A mudança das medidas de coação a Rui Pinto e a notícia da colaboração do hacker com a Polícia Judiciária é uma boa notícia sob todos os pontos de vista. Porque não implica que o pirata informático deixe de responder pelos crimes que alegadamente terá cometido – acesso ilegal e chantagem – mas pode ajudar a apanhar gente presumivelmente culpada de crimes muito mais graves. E isso é tão importante que convém sermos capazes de separar as duas coisas.
Ainda no domingo passado o jornal francês L’Équipe dedicava duas páginas ao tema Rui Pinto, destacando a vontade da justiça de vários países terem o hacker como colaborador e fazendo o contraponto com o que se passava em Portugal. William Bourdon, o advogado francês de Rui Pinto, falava nessa reportagem, para lamentar que as autoridades portuguesas ainda não tivessem requerido a colaboração do seu cliente. Pedro Filipe Soares, deputado do Bloco de Esquerda, surgia também, para lembrar que “o sistema judicial português não é favorável aos delatores, mais ainda quando eles não fazem parte das organizações que expõem”. E o jornal rematava lembrando os casos em que, no desporto, a intrusão de Rui Pinto foi fulcral para a revelação de escândalos e irregularidades: abertura de um inquérito por branqueamento e fraude fiscal ao Paris Saint-Germain e a alguns dos seus jogadores; discriminação étnica no recrutamento de jovens por parte do PSG; castigo ao Manchester City por ludibriar o fair-play financeiro da UEFA; condenação de Ronaldo e Mourinho por fraude fiscal em Espanha; várias transferências fantasmas envolvendo o Real Madrid, com o intuito de branquear capitais; ou as acusações de violação de Kathryn Mayorga a Cristiano Ronaldo.

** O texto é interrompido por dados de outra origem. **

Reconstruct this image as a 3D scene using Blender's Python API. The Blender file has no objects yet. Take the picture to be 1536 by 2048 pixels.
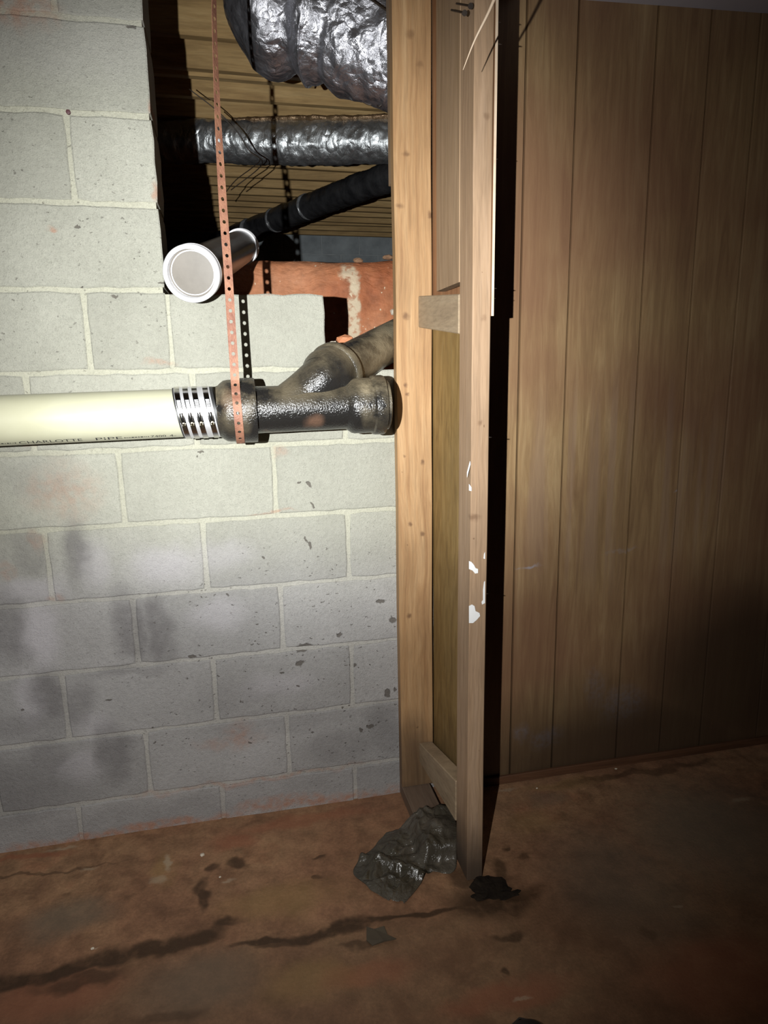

Não sou um defensor arregimentado do sistema de proteção aos delatores defendido pela União Europeia, como já expliquei aqui, porque o acho demasiado aberto, quando encoraja os delatores a divulgarem eles próprios aquilo que creem ter descoberto. Mas também não concordo com o regime português, que pura e simplesmente fecha os olhos a todas as provas inculpatórias se elas forem obtidas de uma forma irregular. Foi assim que as escutas do Apito Dourado se tornaram irrelevantes, por exemplo. Acho que ainda assim um bom compromisso é conseguir que essas provas inculpatórias sejam colocadas à disposição das autoridades – ou até dos jornalistas – em vez de serem tornadas disponíveis pelas partes interessadas. É por isso que aplaudo que toda a informação irregularmente recolhida por Rui Pinto seja agora disponibilizada à Polícia Judiciária. Porque no dia em que deixar de confiar na polícia do meu país, o caminho não é manifestar a minha desconfiança – é emigrar.